§ **INFORMATION SUPPLIED**:
--- Start ---

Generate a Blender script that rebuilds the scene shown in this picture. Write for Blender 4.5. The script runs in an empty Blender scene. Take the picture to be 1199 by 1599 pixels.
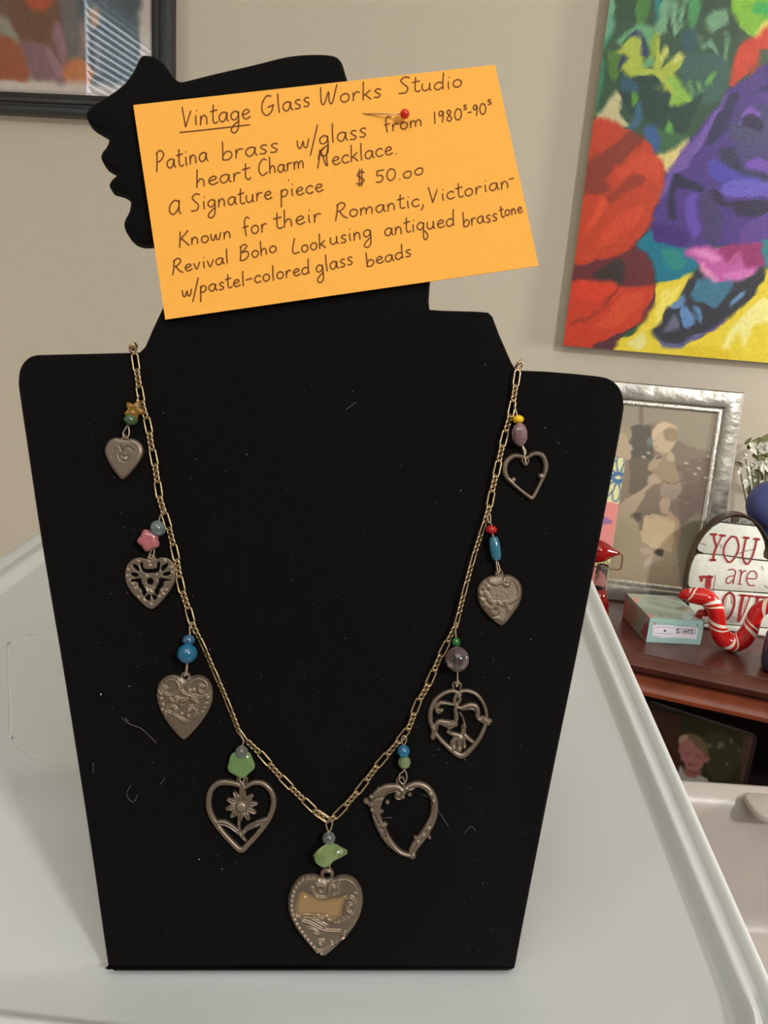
import bpy, math, random
import numpy as np
from mathutils import Matrix, Vector

random.seed(7)
RNG = np.random.default_rng(11)
SC = bpy.context.scene
COL = SC.collection

# ------------------------------------------------------------------ camera
FPX = 1200.0                      # focal length in pixels of the 1199 x 1599 frame
CZ = 1.195                        # lens height above the floor
PITCH, ROLL, YAW = math.radians(15.5), math.radians(4.5), math.radians(8.0)
def _w(v):                        # camera heading -> room axes (x along back wall, y towards it)
    c, s = math.cos(YAW), math.sin(YAW)
    return np.array([v[0]*c - v[1]*s, v[0]*s + v[1]*c, v[2]])
_f = np.array([0, math.cos(PITCH), -math.sin(PITCH)])
_u = np.array([0, math.sin(PITCH), math.cos(PITCH)])
_x = np.array([1.0, 0, 0])
FW = _w(_f)
RT = _w(math.cos(ROLL)*_x + math.sin(ROLL)*_u)
UP = _w(math.cos(ROLL)*_u - math.sin(ROLL)*_x)
EYE = np.array([0, 0, CZ])
cam = bpy.data.cameras.new('camera')
cam.sensor_fit = 'HORIZONTAL'; cam.sensor_width = 36.0; cam.lens = 36.0*FPX/1199.0
cam.clip_start = 0.01
camo = bpy.data.objects.new('camera', cam); COL.objects.link(camo)
M = Matrix.Identity(4)
for i in range(3):
    M[i][0], M[i][1], M[i][2], M[i][3] = RT[i], UP[i], -FW[i], EYE[i]
camo.matrix_world = M
SC.camera = camo

# ------------------------------------------------------------------ world, lights, exposure
wd = bpy.data.worlds.new('world'); SC.world = wd; wd.use_nodes = True
wd.node_tree.nodes['Background'].inputs[0].default_value = (0.9, 0.95, 1.0, 1)
wd.node_tree.nodes['Background'].inputs[1].default_value = 0.3
def area(name, loc, tgt, sx, sy, power, col):
    l = bpy.data.lights.new(name, 'AREA'); l.shape = 'RECTANGLE'; l.size = sx; l.size_y = sy
    l.energy = power; l.color = col
    o = bpy.data.objects.new(name, l); COL.objects.link(o)
    o.location = loc
    d = Vector(tgt) - Vector(loc)
    o.rotation_euler = d.to_track_quat('-Z', 'Y').to_euler()
    return o
area('ceiling_light_glow', (0.2, -0.9, 2.52), (0.2, -0.89, 0), 1.5, 1.5, 15, (1, 0.985, 0.955))
def lamp(loc, power, col, r):
    l = bpy.data.lights.new('fill_glow', 'POINT'); l.energy = power; l.color = col; l.shadow_soft_size = r
    o = bpy.data.objects.new('fill_glow', l); COL.objects.link(o); o.location = loc
lamp((0.95, 0.72, CZ+.02), 19, (1, .95, .88), .09)      # added point light on the right, lifts the wall's right side
area('key_lamp_glow', (1.25, -0.95, CZ+.92), (0.1, 0.5, CZ-.05), 0.17, 0.17, 22, (1, .975, .93))   # lamp over the viewer's right shoulder
lamp((-1.25, 0.10, CZ-.50), 11, (1, .92, .84), .12)    # added fill under the tray's level, brightens the low left wall; no lamp there
SC.view_settings.view_transform = 'Standard'
SC.view_settings.look = 'None'
SC.view_settings.gamma = 1.0
SC.view_settings.use_curve_mapping = False
SC.view_settings.exposure = 0.0
try:
    SC.cycles.use_denoising = True
    SC.cycles.max_bounces = 10
    SC.cycles.sample_clamp_indirect = 3.0
    SC.cycles.caustics_reflective = False
    SC.cycles.caustics_refractive = False
except Exception:
    pass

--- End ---

§ **DIRECTIONS FOR THIS TASK**: Would you reproduce the lines above, from the very first through the line containing "SC.camera = camo", exactly and without the pictures?

§ **EXPECTED OUTPUT**:
Generate a Blender script that rebuilds the scene shown in this picture. Write for Blender 4.5. The script runs in an empty Blender scene. Take the picture to be 1199 by 1599 pixels.
import bpy, math, random
import numpy as np
from mathutils import Matrix, Vector

random.seed(7)
RNG = np.random.default_rng(11)
SC = bpy.context.scene
COL = SC.collection

# ------------------------------------------------------------------ camera
FPX = 1200.0                      # focal length in pixels of the 1199 x 1599 frame
CZ = 1.195                        # lens height above the floor
PITCH, ROLL, YAW = math.radians(15.5), math.radians(4.5), math.radians(8.0)
def _w(v):                        # camera heading -> room axes (x along back wall, y towards it)
    c, s = math.cos(YAW), math.sin(YAW)
    return np.array([v[0]*c - v[1]*s, v[0]*s + v[1]*c, v[2]])
_f = np.array([0, math.cos(PITCH), -math.sin(PITCH)])
_u = np.array([0, math.sin(PITCH), math.cos(PITCH)])
_x = np.array([1.0, 0, 0])
FW = _w(_f)
RT = _w(math.cos(ROLL)*_x + math.sin(ROLL)*_u)
UP = _w(math.cos(ROLL)*_u - math.sin(ROLL)*_x)
EYE = np.array([0, 0, CZ])
cam = bpy.data.cameras.new('camera')
cam.sensor_fit = 'HORIZONTAL'; cam.sensor_width = 36.0; cam.lens = 36.0*FPX/1199.0
cam.clip_start = 0.01
camo = bpy.data.objects.new('camera', cam); COL.objects.link(camo)
M = Matrix.Identity(4)
for i in range(3):
    M[i][0], M[i][1], M[i][2], M[i][3] = RT[i], UP[i], -FW[i], EYE[i]
camo.matrix_world = M
SC.camera = camo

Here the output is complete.